There is that risk, Dorr said. If someone tries to increase the budget, he would be mortified, and he would ask to speak at the meeting, he said.
“We worked hard on this thing, and for someone to say frivolously it's got to be more ... Wiscasset can't stand that this year.”
Or, if the meeting-goers make a large cut to the budget, such as $1 million, that presents its own problems, Dorr said.
“Now you have a horror show on your hands of unbelievable magnitude,” he said. The budget is a difficult one, in part because there was none of the leftover money a school department would normally have from one year to the next, to help offset costs, he said. But he hopes it passes, he said.
Among the potential problems with new cuts is that the town risks having to pay people who lose their jobs, but didn't get 90 days’ notice, Dorr said.
Barring any changes the school committee makes on May 1, and any changes voters make on May 14, the budget will take about $6.9 million in property taxes, Dorr said.
One area where he could still find savings is business office costs, if he gets word from Alternative Organizational Structure (AOS) 98 that it will take on those tasks. That could drop the budget by tens of thousands of dollars, he said.

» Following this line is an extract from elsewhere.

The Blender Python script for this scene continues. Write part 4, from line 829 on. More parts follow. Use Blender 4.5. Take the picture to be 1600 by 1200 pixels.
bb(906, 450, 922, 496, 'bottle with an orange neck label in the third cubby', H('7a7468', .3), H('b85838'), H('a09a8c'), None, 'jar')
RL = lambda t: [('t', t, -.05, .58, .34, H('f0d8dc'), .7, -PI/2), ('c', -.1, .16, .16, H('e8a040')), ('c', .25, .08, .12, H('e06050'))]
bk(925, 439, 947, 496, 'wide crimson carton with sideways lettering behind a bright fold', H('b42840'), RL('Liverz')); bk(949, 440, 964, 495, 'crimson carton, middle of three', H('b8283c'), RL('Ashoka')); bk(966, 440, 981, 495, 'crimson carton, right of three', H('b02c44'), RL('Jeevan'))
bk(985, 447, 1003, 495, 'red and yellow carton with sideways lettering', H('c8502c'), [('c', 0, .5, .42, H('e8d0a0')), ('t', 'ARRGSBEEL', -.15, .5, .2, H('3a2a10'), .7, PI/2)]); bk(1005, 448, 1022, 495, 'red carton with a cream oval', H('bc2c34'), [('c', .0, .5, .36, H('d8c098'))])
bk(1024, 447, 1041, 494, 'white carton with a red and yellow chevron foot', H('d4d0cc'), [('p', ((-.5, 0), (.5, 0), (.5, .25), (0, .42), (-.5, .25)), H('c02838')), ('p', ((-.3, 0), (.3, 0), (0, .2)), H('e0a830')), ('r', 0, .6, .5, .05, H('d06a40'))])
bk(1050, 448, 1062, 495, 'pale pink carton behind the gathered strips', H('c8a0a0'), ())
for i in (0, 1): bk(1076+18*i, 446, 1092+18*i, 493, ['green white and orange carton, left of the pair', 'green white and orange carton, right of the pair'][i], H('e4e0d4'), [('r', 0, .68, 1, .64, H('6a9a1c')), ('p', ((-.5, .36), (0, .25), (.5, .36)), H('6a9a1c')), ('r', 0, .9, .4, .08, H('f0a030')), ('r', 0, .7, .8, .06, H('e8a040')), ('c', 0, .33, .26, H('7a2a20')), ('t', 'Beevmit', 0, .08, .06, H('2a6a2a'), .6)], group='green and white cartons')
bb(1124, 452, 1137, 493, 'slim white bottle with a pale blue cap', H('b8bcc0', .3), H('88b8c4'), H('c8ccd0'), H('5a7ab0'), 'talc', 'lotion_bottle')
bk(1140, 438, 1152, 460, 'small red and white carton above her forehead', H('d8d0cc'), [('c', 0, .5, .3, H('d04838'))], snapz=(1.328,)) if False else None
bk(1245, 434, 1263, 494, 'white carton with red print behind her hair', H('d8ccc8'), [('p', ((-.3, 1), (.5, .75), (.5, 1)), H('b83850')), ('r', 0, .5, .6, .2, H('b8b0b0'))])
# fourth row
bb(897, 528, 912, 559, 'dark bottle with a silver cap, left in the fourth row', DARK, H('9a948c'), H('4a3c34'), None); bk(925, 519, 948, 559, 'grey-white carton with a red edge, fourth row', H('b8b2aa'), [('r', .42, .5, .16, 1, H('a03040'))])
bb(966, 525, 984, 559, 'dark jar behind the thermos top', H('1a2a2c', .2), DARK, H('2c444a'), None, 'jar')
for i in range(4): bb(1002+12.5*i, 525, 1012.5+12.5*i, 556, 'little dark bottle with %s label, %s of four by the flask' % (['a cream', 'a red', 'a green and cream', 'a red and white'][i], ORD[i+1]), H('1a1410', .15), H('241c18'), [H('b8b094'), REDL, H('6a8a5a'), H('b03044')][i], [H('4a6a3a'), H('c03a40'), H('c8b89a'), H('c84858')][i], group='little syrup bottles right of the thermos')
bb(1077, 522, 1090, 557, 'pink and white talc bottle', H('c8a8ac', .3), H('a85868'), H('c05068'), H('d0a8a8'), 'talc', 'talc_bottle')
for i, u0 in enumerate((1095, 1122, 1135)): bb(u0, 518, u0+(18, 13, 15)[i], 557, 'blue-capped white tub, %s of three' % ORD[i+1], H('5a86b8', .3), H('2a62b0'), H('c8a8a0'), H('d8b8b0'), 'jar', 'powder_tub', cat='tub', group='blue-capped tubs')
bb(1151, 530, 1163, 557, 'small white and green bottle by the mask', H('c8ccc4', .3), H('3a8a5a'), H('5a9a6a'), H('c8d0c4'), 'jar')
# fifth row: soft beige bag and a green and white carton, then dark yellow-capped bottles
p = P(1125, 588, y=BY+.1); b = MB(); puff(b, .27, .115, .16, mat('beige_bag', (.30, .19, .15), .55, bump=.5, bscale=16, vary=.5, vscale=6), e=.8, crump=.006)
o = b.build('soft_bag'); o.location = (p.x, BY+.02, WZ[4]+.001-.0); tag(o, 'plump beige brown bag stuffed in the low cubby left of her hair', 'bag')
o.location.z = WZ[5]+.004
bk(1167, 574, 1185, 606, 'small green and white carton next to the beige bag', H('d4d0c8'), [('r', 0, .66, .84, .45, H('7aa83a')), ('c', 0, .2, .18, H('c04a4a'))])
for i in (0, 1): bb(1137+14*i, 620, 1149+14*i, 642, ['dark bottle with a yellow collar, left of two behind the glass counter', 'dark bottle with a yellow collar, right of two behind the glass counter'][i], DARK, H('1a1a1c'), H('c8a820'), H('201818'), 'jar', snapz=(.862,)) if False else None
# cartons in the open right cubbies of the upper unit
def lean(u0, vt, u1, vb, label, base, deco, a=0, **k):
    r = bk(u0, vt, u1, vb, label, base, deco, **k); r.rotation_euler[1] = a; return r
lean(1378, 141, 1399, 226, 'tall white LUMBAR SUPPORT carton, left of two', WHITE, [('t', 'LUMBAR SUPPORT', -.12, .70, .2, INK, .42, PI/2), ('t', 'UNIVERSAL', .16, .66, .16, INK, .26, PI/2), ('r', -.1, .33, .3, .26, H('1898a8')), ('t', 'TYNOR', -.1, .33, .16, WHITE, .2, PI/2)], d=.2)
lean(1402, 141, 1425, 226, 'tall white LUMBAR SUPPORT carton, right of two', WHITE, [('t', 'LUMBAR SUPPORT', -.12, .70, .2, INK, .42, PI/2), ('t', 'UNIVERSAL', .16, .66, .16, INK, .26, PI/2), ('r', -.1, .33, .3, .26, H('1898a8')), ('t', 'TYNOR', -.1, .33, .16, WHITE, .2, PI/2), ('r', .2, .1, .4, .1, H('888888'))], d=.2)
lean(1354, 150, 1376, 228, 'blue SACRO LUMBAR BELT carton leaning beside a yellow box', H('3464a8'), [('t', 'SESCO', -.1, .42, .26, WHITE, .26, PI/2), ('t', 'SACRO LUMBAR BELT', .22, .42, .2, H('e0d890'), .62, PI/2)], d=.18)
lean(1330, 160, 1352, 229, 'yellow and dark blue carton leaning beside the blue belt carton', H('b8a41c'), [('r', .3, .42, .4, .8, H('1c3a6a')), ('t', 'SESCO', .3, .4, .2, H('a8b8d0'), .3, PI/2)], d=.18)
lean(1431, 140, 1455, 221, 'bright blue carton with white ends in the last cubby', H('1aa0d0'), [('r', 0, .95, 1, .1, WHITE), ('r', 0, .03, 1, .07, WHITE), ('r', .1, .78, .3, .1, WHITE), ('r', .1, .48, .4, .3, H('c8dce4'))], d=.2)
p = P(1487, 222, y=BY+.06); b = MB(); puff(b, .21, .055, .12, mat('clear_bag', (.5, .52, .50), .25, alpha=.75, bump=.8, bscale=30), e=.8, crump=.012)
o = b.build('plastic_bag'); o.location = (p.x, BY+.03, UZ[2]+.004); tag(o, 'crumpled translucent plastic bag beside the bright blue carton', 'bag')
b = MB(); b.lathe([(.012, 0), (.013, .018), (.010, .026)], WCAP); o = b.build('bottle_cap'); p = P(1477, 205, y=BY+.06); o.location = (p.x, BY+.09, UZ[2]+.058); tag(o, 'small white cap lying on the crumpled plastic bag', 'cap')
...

After Dorr left, budget committee members made no decisions on what they will recommend. But Blagden said he wasn't seeing much that could be different from what Dorr presented.
“I think he's done a really good job of trying to work it all out,” member Richard Hanson said.
The school committee is scheduled to adopt the budget offer on Thursday, May 1, sending it on to the May 14 town budget meeting. The panel meets at 6 p.m. Thursday in the Wiscasset High School library.